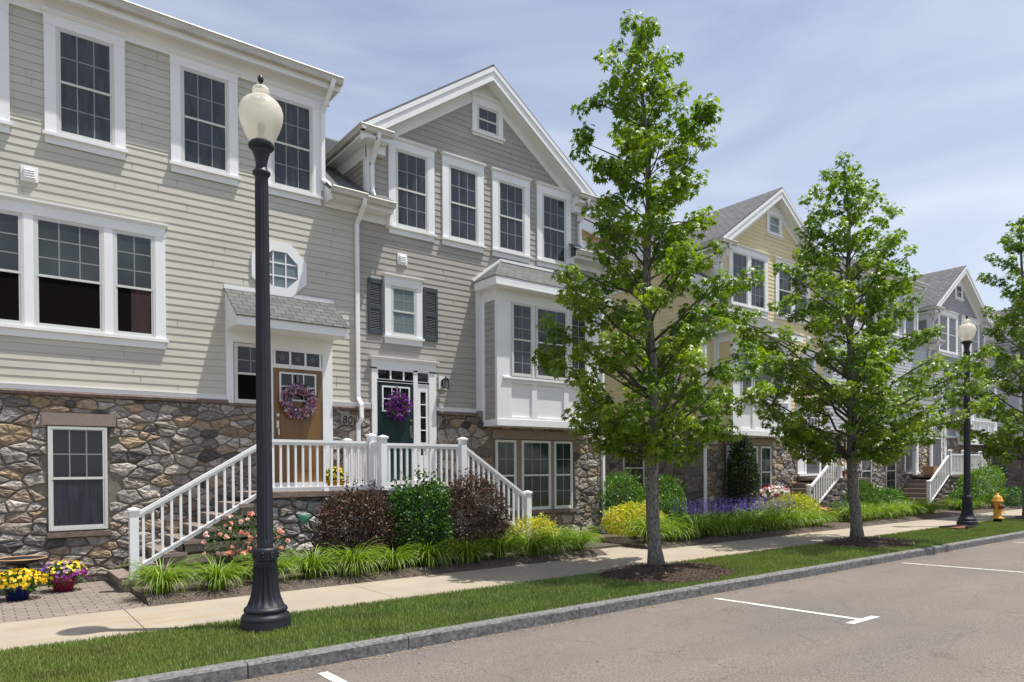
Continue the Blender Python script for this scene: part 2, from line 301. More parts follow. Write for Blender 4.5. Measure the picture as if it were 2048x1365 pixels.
def stones(parent, T, u0, u1, z0, z1, holes=(), sx=.30, sz=.19, pal=PAL, depth=.05, seed=1, name='stone_base', back=.25):
    rr = random.Random(seed); pts = []; tries = 0; asp = sx/sz
    need = int((u1-u0)*(z1-z0)/(sx*sz)*1.15)+4
    while len(pts) < need and tries < need*40:
        tries += 1; p = (rr.uniform(u0-.1, u1+.1), rr.uniform(z0-.1, z1+.1)); wgt = rr.uniform(.30, 1.25); ok = True
        for q in pts:
            if ((p[0]-q[0])/asp)**2+(p[1]-q[1])**2 < (sz*.40*(wgt+q[2]))**2: ok = False; break
        if ok: pts.append((*p, wgt))
    mb = MB(T); cols = []
    def addcol(c): 
        while len(cols) < len(mb.v): cols.append((*c, 1))
    mb.box(u0, u1, -back, 0.002, z0, z1, 1); addcol((.2, .2, .2))
    for i, p in enumerate(pts):
        poly = [(u0, z0), (u1, z0), (u1, z1), (u0, z1)]
        for q in pts:
            if q is p: continue
            dx, dz = (q[0]-p[0])/asp**2, q[1]-p[1]
            if abs(q[0]-p[0]) > sx*4 or abs(dz) > sz*4.5: continue
            wd = ((p[2]**2-q[2]**2)*(sz*.45)**2)*.5
            c = dx*(p[0]+q[0])/2+dz*(p[1]+q[1])/2+wd
            poly = clip(poly, dx, dz, c)
            if len(poly) < 3: break
        if len(poly) < 3: continue
        cx = sum(q[0] for q in poly)/len(poly); cz = sum(q[1] for q in poly)/len(poly); bad = False
        for (a, b, c, d) in holes:
            if a < cx < b and c < cz < d: bad = True; break
            if max(q[0] for q in poly) > a and min(q[0] for q in poly) < b and max(q[1] for q in poly) > c and min(q[1] for q in poly) < d:
                m_ = [(a-cx, (1, 0, a)), (cx-b, (-1, 0, -b)), (c-cz, (0, 1, c)), (cz-d, (0, -1, -d))]; m_.sort(key=lambda t: -t[0]); poly = clip(poly, *m_[0][1])
                if len(poly) < 3: bad = True; break
        if bad: continue
        # densify, inset, raise
        dn = []
        for k in range(len(poly)):
            q0, q1 = poly[k], poly[(k+1) % len(poly)]; ln = math.hypot(q1[0]-q0[0], q1[1]-q0[1]); dn.append(q0)
            if ln > .09: 
                for s_ in range(1, int(ln/.07)+1):
                    t = s_/(int(ln/.07)+1); dn.append((q0[0]+(q1[0]-q0[0])*t, q0[1]+(q1[1]-q0[1])*t))
        cx = sum(q[0] for q in dn)/len(dn); cz = sum(q[1] for q in dn)/len(dn); k = len(dn)
        size = min(max(q[0] for q in dn)-min(q[0] for q in dn), max(q[1] for q in dn)-min(q[1] for q in dn))
        if size < .035: continue
        h = depth*rr.uniform(.55, 1.05)*min(1, size/.11); tx, tz = rr.uniform(-.12, .12), rr.uniform(-.16, .10)
        rings = []
        jit = [rr.uniform(-.006, .006) for _ in dn]
        for f_, hh, jz in ((.007, 0, 0), (.013, .55, .004), (.032, .92, .008), (.085, 1.06, .010)):
            ring = []
            for q, jj in zip(dn, jit):
                dx, dz = cx-q[0], cz-q[1]; l = math.hypot(dx, dz)+1e-6; s_ = min(f_+(jj if f_ > .01 else abs(jj)*.6), l*.85)
                x, zz = q[0]+dx/l*s_, q[1]+dz/l*s_
                v = h*hh+(tx*(x-cx)+tz*(zz-cz))*hh+rr.uniform(-jz, jz)
                ring.append(mb.p(x, max(v, .001), zz))
            rings.append(ring)
        c0 = mb.p(cx, h*1.1+rr.uniform(-.008, .008), cz)
        for a_, b_ in zip(rings, rings[1:]):
            for j in range(k): mb.f.append([a_[j], a_[(j+1) % k], b_[(j+1) % k], b_[j]]); mb.m.append(0)
        for j in range(k): mb.f.append([rings[-1][j], rings[-1][(j+1) % k], c0]); mb.m.append(0)
        c = rr.choice(pal); g_ = rr.uniform(.72, 1.30); mm_ = .22; av = (.26, .24, .22); addcol(tuple((c[i_]*(1-mm_)+av[i_]*mm_)*g_ for i_ in range(3)))
    return mb.build(name, ['stone', 'mortar'], parent, cols=cols)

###

* _Task to complete_: Copy the material exactly. Do not include the pictures.

* _Result_:
Continue the Blender Python script for this scene: part 2, from line 301. More parts follow. Write for Blender 4.5. Measure the picture as if it were 2048x1365 pixels.
def stones(parent, T, u0, u1, z0, z1, holes=(), sx=.30, sz=.19, pal=PAL, depth=.05, seed=1, name='stone_base', back=.25):
    rr = random.Random(seed); pts = []; tries = 0; asp = sx/sz
    need = int((u1-u0)*(z1-z0)/(sx*sz)*1.15)+4
    while len(pts) < need and tries < need*40:
        tries += 1; p = (rr.uniform(u0-.1, u1+.1), rr.uniform(z0-.1, z1+.1)); wgt = rr.uniform(.30, 1.25); ok = True
        for q in pts:
            if ((p[0]-q[0])/asp)**2+(p[1]-q[1])**2 < (sz*.40*(wgt+q[2]))**2: ok = False; break
        if ok: pts.append((*p, wgt))
    mb = MB(T); cols = []
    def addcol(c): 
        while len(cols) < len(mb.v): cols.append((*c, 1))
    mb.box(u0, u1, -back, 0.002, z0, z1, 1); addcol((.2, .2, .2))
    for i, p in enumerate(pts):
        poly = [(u0, z0), (u1, z0), (u1, z1), (u0, z1)]
        for q in pts:
            if q is p: continue
            dx, dz = (q[0]-p[0])/asp**2, q[1]-p[1]
            if abs(q[0]-p[0]) > sx*4 or abs(dz) > sz*4.5: continue
            wd = ((p[2]**2-q[2]**2)*(sz*.45)**2)*.5
            c = dx*(p[0]+q[0])/2+dz*(p[1]+q[1])/2+wd
            poly = clip(poly, dx, dz, c)
            if len(poly) < 3: break
        if len(poly) < 3: continue
        cx = sum(q[0] for q in poly)/len(poly); cz = sum(q[1] for q in poly)/len(poly); bad = False
        for (a, b, c, d) in holes:
            if a < cx < b and c < cz < d: bad = True; break
            if max(q[0] for q in poly) > a and min(q[0] for q in poly) < b and max(q[1] for q in poly) > c and min(q[1] for q in poly) < d:
                m_ = [(a-cx, (1, 0, a)), (cx-b, (-1, 0, -b)), (c-cz, (0, 1, c)), (cz-d, (0, -1, -d))]; m_.sort(key=lambda t: -t[0]); poly = clip(poly, *m_[0][1])
                if len(poly) < 3: bad = True; break
        if bad: continue
        # densify, inset, raise
        dn = []
        for k in range(len(poly)):
            q0, q1 = poly[k], poly[(k+1) % len(poly)]; ln = math.hypot(q1[0]-q0[0], q1[1]-q0[1]); dn.append(q0)
            if ln > .09: 
                for s_ in range(1, int(ln/.07)+1):
                    t = s_/(int(ln/.07)+1); dn.append((q0[0]+(q1[0]-q0[0])*t, q0[1]+(q1[1]-q0[1])*t))
        cx = sum(q[0] for q in dn)/len(dn); cz = sum(q[1] for q in dn)/len(dn); k = len(dn)
        size = min(max(q[0] for q in dn)-min(q[0] for q in dn), max(q[1] for q in dn)-min(q[1] for q in dn))
        if size < .035: continue
        h = depth*rr.uniform(.55, 1.05)*min(1, size/.11); tx, tz = rr.uniform(-.12, .12), rr.uniform(-.16, .10)
        rings = []
        jit = [rr.uniform(-.006, .006) for _ in dn]
        for f_, hh, jz in ((.007, 0, 0), (.013, .55, .004), (.032, .92, .008), (.085, 1.06, .010)):
            ring = []
            for q, jj in zip(dn, jit):
                dx, dz = cx-q[0], cz-q[1]; l = math.hypot(dx, dz)+1e-6; s_ = min(f_+(jj if f_ > .01 else abs(jj)*.6), l*.85)
                x, zz = q[0]+dx/l*s_, q[1]+dz/l*s_
                v = h*hh+(tx*(x-cx)+tz*(zz-cz))*hh+rr.uniform(-jz, jz)
                ring.append(mb.p(x, max(v, .001), zz))
            rings.append(ring)
        c0 = mb.p(cx, h*1.1+rr.uniform(-.008, .008), cz)
        for a_, b_ in zip(rings, rings[1:]):
            for j in range(k): mb.f.append([a_[j], a_[(j+1) % k], b_[(j+1) % k], b_[j]]); mb.m.append(0)
        for j in range(k): mb.f.append([rings[-1][j], rings[-1][(j+1) % k], c0]); mb.m.append(0)
        c = rr.choice(pal); g_ = rr.uniform(.72, 1.30); mm_ = .22; av = (.26, .24, .22); addcol(tuple((c[i_]*(1-mm_)+av[i_]*mm_)*g_ for i_ in range(3)))
    return mb.build(name, ['stone', 'mortar'], parent, cols=cols)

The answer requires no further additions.